Adam Sbragia also picked their Cabernet after the rain. “Cabernet was
the last fruit we brought in at the end of October,” he said. “The wine
is bursting with bright cranberry fruit and is going to barrel.”
Sbragia explained that Cabernet is a thick-skinned grape with a
wax-like coating, so the rain just slides off. “If the grapes were
grown correctly with proper thinning so the bunches were not touching
and the canopy was open, the rain did not damage the grapes.”

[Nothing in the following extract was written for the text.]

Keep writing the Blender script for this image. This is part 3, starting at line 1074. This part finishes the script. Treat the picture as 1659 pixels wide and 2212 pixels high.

Other Varieties also Benefited from the Temperate Season
The Sauvignon Blanc crop was about average with good balance
between acid and sugars due to the moderate season. Matt Norelli,
winemaker at Preston at Dry Creek, harvested his Sauvignon Blanc about
a week later than normal. “This year the grapefruit, lemon and citrus
qualities are showing a bit more than the flinty, steely mineral
characters.”
Margaret Davenport picked the Passalacqua Chardonnay about three weeks
later than in 2008. The hillside vineyard is in the cooler, southern
end of Dry Creek Valley off West Side Road. “As juice it showed very
pure varietal aromas and flavors of green apple, honeysuckle and
peach,” she said. “When it becomes wine, the more tropical fruit
characters—passion fruit, guava and papaya—begin to manifest. There is
so much fruit this year.”
Merlot and the Rhone varieties such as Syrah also showed a lot of
fruit. At Preston, the Syrah came in around mid- to late September,
which is about normal. “The plum, blackberry Syrah fruit is more
predominant than the meaty, leather qualities this year,” said Norelli.
“The overall consensus is that 2009 was an excellent vintage, and we
look forward to tasting the wines,” said WDCV president Greg Chambers.